Almost 30 percent of the population study at home

02/08/2004 10:00

In 2003 about 29 percent of the population increased their knowledge through self study.

Self study by type and sex, 2003

Self study by type and sex, 2003

Professional literature and the Internet

Men are more often involved in self study than women: 32 percent of men and 27 percent of women strengthen their knowledge through self study.
The most frequent form of self study is reading professional literature. About 20 percent of the population (aged 15–75) study professional literature. Some 15 percent learn or practice through the Internet. About 12 percent of the population visit libraries and education centres. Some 8 percent tune in to educational broadcasts or study through audio, video or computer.
Close to 13 percent of the population increase their knowledge through four of these self study methods, 16 percent use two or more of these methods.

Self study by age, 2003

Self study by age, 2003

Self study levelling off after 50

The greatest number of people involved in self study is found in the age category 25–30: 37 percent of these young people are involved in self study. The share of people in the age category 30–50 involved in self study is about 35 percent.
People over 50 are less involved in self study. Still 15 percent of the older people (70–74) learn through self study.

Recent immigrants study more often

The most recent immigrants are the ones who study most through self study. Close to 36 percent of the people who have lived in the Netherlands for less than five years are involved in self study. About 26 percent of the people who have lived in the country for more than five years study at home. About 30 percent of native Dutch people strengthen their knowledge through self study.

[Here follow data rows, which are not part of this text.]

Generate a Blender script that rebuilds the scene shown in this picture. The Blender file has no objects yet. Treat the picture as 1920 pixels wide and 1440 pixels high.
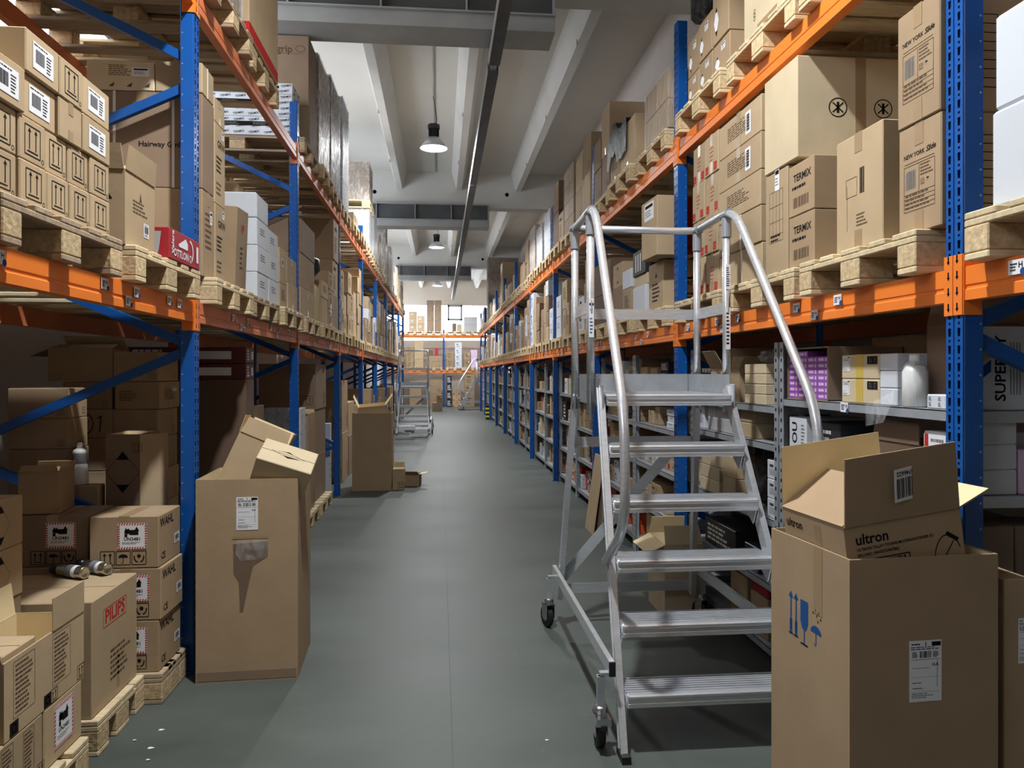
import bpy, bmesh, math, random
LAMP_W = 205
EXPO = 0.0
DAY_E = 6.0
import bpy, bmesh, math, random
from mathutils import Vector, Matrix, Euler
SC = bpy.context.scene
COL = SC.collection
R = math.radians
# ------------------------------------------------------------------ camera model (1920x1440 frame)
F, CX, HY, H = 1400.0, 960.0, 699.0, 1.547
PSI = math.atan(135 / 1400)
SP, CP = math.sin(PSI), math.cos(PSI)
def kx(px): return math.tan(PSI + math.atan((px - CX) / F))
def YX(px, X): return X / kx(px)                     # Y where the line of sight at px meets the plane X
def ZXY(py, X, Y): return H + (HY - py) * (Y * CP + X * SP) / F
def ground(px, py, Z=0.0):
    zc = (H - Z) * F / (py - HY); k = kx(px); Y = zc / (CP + k * SP); return (k * Y, Y)
def atY(px, py, Y):
    X = Y * kx(px); return (X, ZXY(py, X, Y))
cd = bpy.data.cameras.new('camera'); cam = bpy.data.objects.new('camera', cd); COL.objects.link(cam)
cam.location = (0, 0, H); cam.rotation_euler = (R(90), 0, -PSI)
cd.sensor_width = 36; cd.lens = F / 1920 * 36; cd.shift_y = -(720 - HY) / 1920; cd.clip_start = .05; cd.clip_end = 120
SC.camera = cam
# ------------------------------------------------------------------ materials
def lin(c):
    out = []
    for v in c:
        v = v / 255.0
        out.append(v / 12.92 if v <= .04045 else ((v + .055) / 1.055) ** 2.4)
    return tuple(out) + (1,)
MATS = {}
def mat(name, col, rough=.6, metal=0., var=.0, noise=0., nscale=8., bump=0., bscale=60., spec=.5, stretch=None, col2=None, thr=None):
    m = bpy.data.materials.new(name); m.use_nodes = True
    nt = m.node_tree; N, L = nt.nodes, nt.links
    b = N['Principled BSDF']; b.inputs['Roughness'].default_value = rough; b.inputs['Metallic'].default_value = metal
    b.inputs['Specular IOR Level'].default_value = spec
    c = lin(col); b.inputs['Base Color'].default_value = c
    src = None
    if noise or var or bump or col2:
        tc = N.new('ShaderNodeTexCoord'); vec = tc.outputs['Object']
        if stretch:
            mp = N.new('ShaderNodeMapping'); mp.inputs['Scale'].default_value = stretch; L.new(vec, mp.inputs['Vector']); vec = mp.outputs['Vector']
        if noise or col2:
            nz = N.new('ShaderNodeTexNoise'); nz.inputs['Scale'].default_value = nscale; nz.inputs['Detail'].default_value = 5
            L.new(vec, nz.inputs['Vector'])
            rp = N.new('ShaderNodeValToRGB'); e = rp.color_ramp.elements
            e[0].position, e[1].position = thr or (.3, .7)
            if col2: e[0].color, e[1].color = c, lin(col2)
            else:
                e[0].color = tuple(v * (1 - noise) for v in c[:3]) + (1,); e[1].color = tuple(min(1, v * (1 + noise)) for v in c[:3]) + (1,)
            L.new(nz.outputs['Fac'], rp.inputs['Fac']); src = rp.outputs['Color']
        if var:
            oi = N.new('ShaderNodeObjectInfo'); mr = N.new('ShaderNodeMapRange')
            mr.inputs['To Min'].default_value = 1 - var; mr.inputs['To Max'].default_value = 1 + var * .6
            L.new(oi.outputs['Random'], mr.inputs['Value'])
            hs = N.new('ShaderNodeHueSaturation'); L.new(mr.outputs['Result'], hs.inputs['Value'])
            if src: L.new(src, hs.inputs['Color'])
            else: hs.inputs['Color'].default_value = c
            src = hs.outputs['Color']
        if src: L.new(src, b.inputs['Base Color'])
        if bump:
            nb = N.new('ShaderNodeTexNoise'); nb.inputs['Scale'].default_value = bscale; nb.inputs['Detail'].default_value = 3
            L.new(vec, nb.inputs['Vector'])
            bp = N.new('ShaderNodeBump'); bp.inputs['Strength'].default_value = bump; bp.inputs['Distance'].default_value = .01
            L.new(nb.outputs['Fac'], bp.inputs['Height']); L.new(bp.outputs['Normal'], b.inputs['Normal'])
    MATS[name] = m
    return m
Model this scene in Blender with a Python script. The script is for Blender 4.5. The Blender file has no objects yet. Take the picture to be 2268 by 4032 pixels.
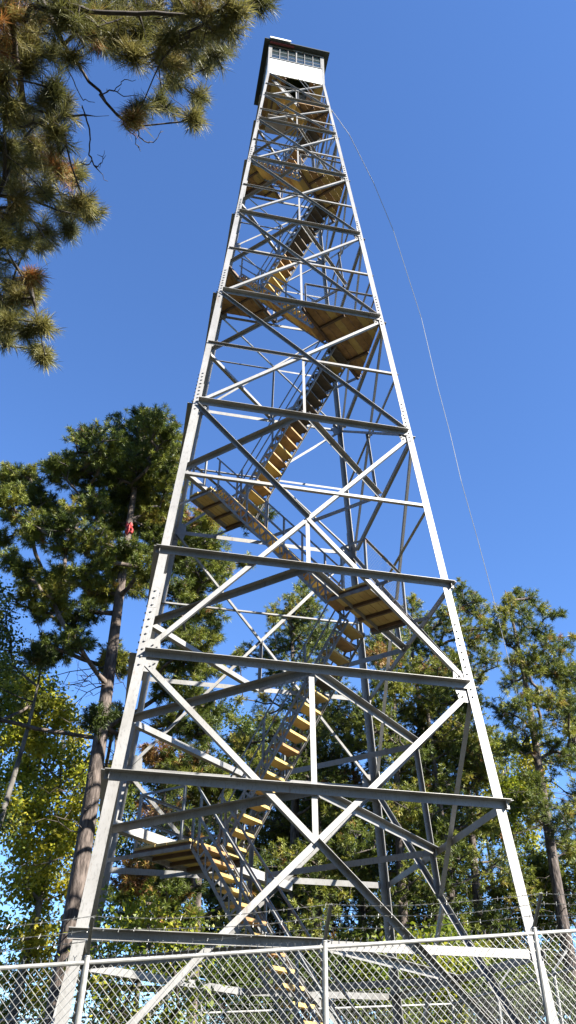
import bpy, bmesh, math, random
import numpy as np
from mathutils import Vector, Matrix
R0 = random.Random(7)
rng = np.random.default_rng(7)
C = bpy.context.scene.collection
V = Vector
SQ = 2 ** .5
# ---------------------------------------------------------------- camera model
CAM = np.array([-2.57713, -13.73223, 1.6])
CR = np.array([0.97962, -0.20056, 0.01069]); CU = np.array([-0.12889, -0.58693, 0.79931]); CF = np.array([0.15404, 0.7844, 0.60082])
FPX = 3036.08
def ray(sx, sy):
    d = CF + CR * (sx - 1134) / FPX - CU * (sy - 2016) / FPX
    return d / np.linalg.norm(d)
# ---------------------------------------------------------------- materials
def mat(name, col, rough=.6, metal=0, noise=None, bump=None, spec=.5, trans=0, tint=False):
    m = bpy.data.materials.new(name); m.use_nodes = True
    nt = m.node_tree; b = nt.nodes['Principled BSDF']
    b.inputs['Roughness'].default_value = rough; b.inputs['Metallic'].default_value = metal
    b.inputs['Specular IOR Level'].default_value = spec
    b.inputs['Base Color'].default_value = (*col, 1)
    co = nt.nodes.new('ShaderNodeTexCoord')
    if noise:
        (sc, col2, lo, hi) = noise
        mp = nt.nodes.new('ShaderNodeMapping'); mp.inputs['Scale'].default_value = sc if isinstance(sc, tuple) else (sc,) * 3
        nz = nt.nodes.new('ShaderNodeTexNoise'); nz.inputs['Scale'].default_value = 1; nz.inputs['Detail'].default_value = 6
        rp = nt.nodes.new('ShaderNodeValToRGB'); rp.color_ramp.elements[0].position = lo; rp.color_ramp.elements[1].position = hi
        rp.color_ramp.elements[0].color = (*col, 1); rp.color_ramp.elements[1].color = (*col2, 1)
        nt.links.new(co.outputs['Object'], mp.inputs[0]); nt.links.new(mp.outputs[0], nz.inputs[0])
        nt.links.new(nz.outputs[0], rp.inputs[0]); nt.links.new(rp.outputs[0], b.inputs['Base Color'])
    if bump:
        mp = nt.nodes.new('ShaderNodeMapping'); mp.inputs['Scale'].default_value = bump[0]
        nz = nt.nodes.new('ShaderNodeTexNoise'); nz.inputs['Scale'].default_value = 1; nz.inputs['Detail'].default_value = 5
        bp = nt.nodes.new('ShaderNodeBump'); bp.inputs['Strength'].default_value = bump[1]; bp.inputs['Distance'].default_value = bump[2]
        nt.links.new(co.outputs['Object'], mp.inputs[0]); nt.links.new(mp.outputs[0], nz.inputs[0])
        nt.links.new(nz.outputs[0], bp.inputs['Height']); nt.links.new(bp.outputs[0], b.inputs['Normal'])
    return m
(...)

Self study by position on the job market, 2003

Self study by position on the job market, 2003

Knowledge for the job market

Working and unemployed people increase their knowledge through self study more often than people who are not available for the job market. About 36 percent of employed and unemployed people study versus 14 percent of people who are unable to work, 17 percent of retired people and 15 percent of househusbands and housewives.